Polarization and poor understanding of alternative perspectives appear in other contexts, too. Perhaps most ironically, it has surfaced in higher education, as documented by psychologist Jonathan Haidt. Colleges and universities have long skewed liberal (unless you’re talking about changes to tenure or the academic calendar). But Haidt has shown that conservative and libertarian voices have become much rarer in the academy over the past couple of decades, especially in humanities and social sciences departments. Some faculty members have even admitted that they would not hire someone with outspoken conservative views. Conservatives and libertarians who do find a position on a university faculty are often patronized, ostracized, or even persecuted, and so sometimes they just keep their opinions to themselves. This is especially problematic for American democratic society because of the influence of higher education on students’ intellectual and political formation. Students who are working out their political views (perhaps for the first time) get a distorted picture of the intellectual landscape, which makes it harder for them to understand alternative perspectives in democratic deliberation.

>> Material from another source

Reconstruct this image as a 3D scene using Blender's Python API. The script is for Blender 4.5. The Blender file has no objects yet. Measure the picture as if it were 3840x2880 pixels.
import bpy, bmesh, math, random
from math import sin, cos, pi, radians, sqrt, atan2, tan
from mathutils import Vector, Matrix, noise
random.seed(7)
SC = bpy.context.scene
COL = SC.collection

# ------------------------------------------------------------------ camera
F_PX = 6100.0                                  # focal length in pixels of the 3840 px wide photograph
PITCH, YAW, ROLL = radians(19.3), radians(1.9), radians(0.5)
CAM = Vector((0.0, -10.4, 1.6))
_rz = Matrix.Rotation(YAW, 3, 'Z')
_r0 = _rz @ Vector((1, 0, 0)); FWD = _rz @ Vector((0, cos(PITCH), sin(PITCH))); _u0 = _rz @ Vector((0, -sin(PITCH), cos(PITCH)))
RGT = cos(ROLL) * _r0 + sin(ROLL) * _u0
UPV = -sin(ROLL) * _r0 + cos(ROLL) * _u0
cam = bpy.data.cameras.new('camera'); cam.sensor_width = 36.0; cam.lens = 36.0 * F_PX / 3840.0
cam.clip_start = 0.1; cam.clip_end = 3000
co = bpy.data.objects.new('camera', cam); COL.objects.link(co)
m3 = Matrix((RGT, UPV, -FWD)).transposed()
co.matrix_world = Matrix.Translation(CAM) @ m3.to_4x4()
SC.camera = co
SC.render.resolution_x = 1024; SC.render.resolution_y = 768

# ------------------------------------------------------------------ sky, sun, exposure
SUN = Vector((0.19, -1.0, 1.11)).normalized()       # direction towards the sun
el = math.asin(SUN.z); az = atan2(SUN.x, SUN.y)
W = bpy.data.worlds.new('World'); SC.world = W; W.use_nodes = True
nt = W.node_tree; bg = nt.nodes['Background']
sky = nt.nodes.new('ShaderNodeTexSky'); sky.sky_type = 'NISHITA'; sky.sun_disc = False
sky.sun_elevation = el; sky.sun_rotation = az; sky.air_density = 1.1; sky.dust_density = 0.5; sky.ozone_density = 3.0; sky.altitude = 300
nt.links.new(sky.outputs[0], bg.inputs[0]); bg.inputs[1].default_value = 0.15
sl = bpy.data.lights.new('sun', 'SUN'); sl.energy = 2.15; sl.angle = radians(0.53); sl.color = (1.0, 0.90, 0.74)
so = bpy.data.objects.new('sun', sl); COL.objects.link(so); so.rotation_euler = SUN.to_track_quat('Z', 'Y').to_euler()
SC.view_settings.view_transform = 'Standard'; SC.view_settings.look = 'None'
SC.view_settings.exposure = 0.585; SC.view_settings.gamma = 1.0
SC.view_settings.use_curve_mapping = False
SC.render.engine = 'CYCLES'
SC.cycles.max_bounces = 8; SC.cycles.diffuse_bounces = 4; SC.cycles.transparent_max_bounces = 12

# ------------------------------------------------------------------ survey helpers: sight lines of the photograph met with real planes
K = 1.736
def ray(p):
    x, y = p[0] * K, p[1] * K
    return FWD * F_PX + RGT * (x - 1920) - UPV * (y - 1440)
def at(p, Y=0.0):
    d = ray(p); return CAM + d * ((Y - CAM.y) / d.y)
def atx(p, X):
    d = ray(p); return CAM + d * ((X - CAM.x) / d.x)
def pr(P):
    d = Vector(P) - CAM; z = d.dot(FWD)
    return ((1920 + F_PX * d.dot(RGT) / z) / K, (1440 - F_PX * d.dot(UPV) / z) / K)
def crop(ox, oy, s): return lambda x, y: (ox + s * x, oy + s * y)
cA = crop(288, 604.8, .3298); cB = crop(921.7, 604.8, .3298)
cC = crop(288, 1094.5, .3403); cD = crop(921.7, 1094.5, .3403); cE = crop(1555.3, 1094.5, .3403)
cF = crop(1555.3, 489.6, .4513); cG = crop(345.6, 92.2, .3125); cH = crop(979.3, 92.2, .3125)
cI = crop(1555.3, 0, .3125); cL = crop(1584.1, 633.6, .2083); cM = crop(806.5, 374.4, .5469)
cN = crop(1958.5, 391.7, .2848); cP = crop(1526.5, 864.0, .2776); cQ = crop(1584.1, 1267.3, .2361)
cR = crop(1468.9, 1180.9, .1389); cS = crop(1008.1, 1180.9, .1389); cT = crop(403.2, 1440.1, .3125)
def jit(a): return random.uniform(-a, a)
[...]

Moreover, this increasing polarization is likely exacerbating widespread voter irrationality. There is already plenty of evidence that many voters are quite ignorant about their government (e.g., how much it spends on foreign aid) or relevant empirical facts (e.g., facts about economics, foreign affairs, history, etc.), which is bad enough. But voters also demonstrate irrationality; for example, they use biased or flawed thought processes to evaluate whatever information they do happen to have. In one famous experiment, people opposed legislative proposals from their own party when they were (falsely) told that the proposals were supported by the competing party. Clearly, they were responding to party branding rather than the content of the proposals. Another study shows that voters tend to reward or punish incumbent candidates based on how the economy is doing a few months before the election, regardless of how well it has done in the previous years or the extent to which the incumbent is actually responsible for the economy. In many ways, voters demonstrate motivated reasoning, cognitive bias, and sloppy thinking when they act politically.